**Short problem**
How many of these lines hold the string "scene"? Answer with the number only.

**Given material**
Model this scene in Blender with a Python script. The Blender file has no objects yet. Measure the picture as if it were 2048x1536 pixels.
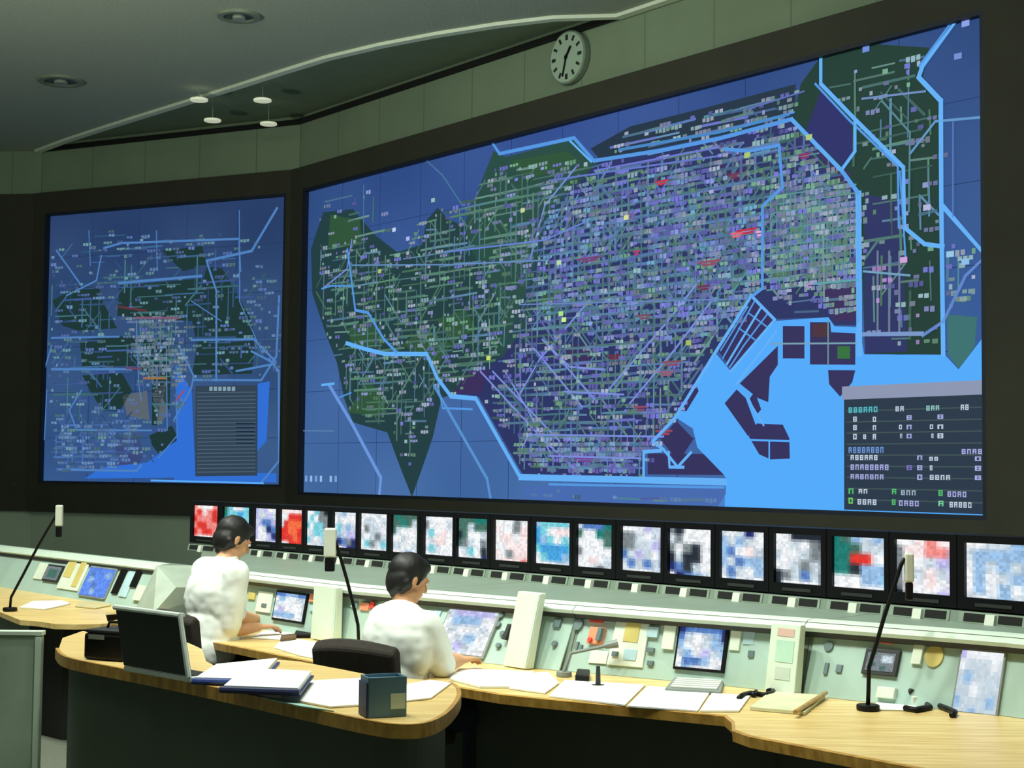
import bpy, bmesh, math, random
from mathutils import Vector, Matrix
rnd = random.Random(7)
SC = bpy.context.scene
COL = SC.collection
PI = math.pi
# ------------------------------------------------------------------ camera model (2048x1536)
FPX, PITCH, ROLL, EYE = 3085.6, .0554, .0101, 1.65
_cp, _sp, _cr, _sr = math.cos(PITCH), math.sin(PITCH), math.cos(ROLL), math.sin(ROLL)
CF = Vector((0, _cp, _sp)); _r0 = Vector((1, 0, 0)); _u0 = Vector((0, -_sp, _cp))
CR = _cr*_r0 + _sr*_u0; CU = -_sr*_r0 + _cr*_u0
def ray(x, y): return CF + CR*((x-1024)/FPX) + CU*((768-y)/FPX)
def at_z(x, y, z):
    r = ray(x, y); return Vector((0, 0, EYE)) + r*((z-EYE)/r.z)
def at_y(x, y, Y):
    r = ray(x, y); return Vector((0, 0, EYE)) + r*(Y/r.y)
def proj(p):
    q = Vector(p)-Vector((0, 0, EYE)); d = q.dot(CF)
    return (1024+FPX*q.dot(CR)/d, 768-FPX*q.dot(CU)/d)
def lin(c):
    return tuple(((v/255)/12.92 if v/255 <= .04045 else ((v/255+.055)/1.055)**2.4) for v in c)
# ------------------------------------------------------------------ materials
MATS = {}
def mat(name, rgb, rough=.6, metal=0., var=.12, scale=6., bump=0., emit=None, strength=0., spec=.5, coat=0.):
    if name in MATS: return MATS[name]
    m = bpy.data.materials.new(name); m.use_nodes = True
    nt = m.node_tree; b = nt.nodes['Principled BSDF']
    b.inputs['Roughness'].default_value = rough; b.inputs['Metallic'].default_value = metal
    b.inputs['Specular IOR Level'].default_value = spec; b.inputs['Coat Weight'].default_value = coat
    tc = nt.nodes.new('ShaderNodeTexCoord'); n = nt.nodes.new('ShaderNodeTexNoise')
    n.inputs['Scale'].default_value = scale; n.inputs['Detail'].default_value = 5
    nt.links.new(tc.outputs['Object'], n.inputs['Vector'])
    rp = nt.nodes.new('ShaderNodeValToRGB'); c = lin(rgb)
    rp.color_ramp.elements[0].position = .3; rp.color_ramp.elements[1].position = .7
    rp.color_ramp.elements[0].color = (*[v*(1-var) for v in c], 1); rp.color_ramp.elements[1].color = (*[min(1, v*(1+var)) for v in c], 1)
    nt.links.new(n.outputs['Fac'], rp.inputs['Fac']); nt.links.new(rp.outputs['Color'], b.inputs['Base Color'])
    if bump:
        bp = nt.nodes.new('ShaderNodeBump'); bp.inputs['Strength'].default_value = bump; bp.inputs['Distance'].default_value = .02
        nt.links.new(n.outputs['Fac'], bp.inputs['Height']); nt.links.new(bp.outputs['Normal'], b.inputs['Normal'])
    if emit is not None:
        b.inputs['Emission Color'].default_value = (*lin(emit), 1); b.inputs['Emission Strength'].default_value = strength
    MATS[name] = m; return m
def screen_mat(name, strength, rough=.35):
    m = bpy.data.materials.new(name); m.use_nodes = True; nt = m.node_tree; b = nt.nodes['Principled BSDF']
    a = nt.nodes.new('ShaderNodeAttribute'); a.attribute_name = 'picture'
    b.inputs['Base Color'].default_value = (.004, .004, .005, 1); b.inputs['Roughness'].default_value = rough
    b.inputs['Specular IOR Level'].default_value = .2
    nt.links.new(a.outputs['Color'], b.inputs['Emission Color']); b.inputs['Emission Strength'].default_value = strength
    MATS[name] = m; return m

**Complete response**
2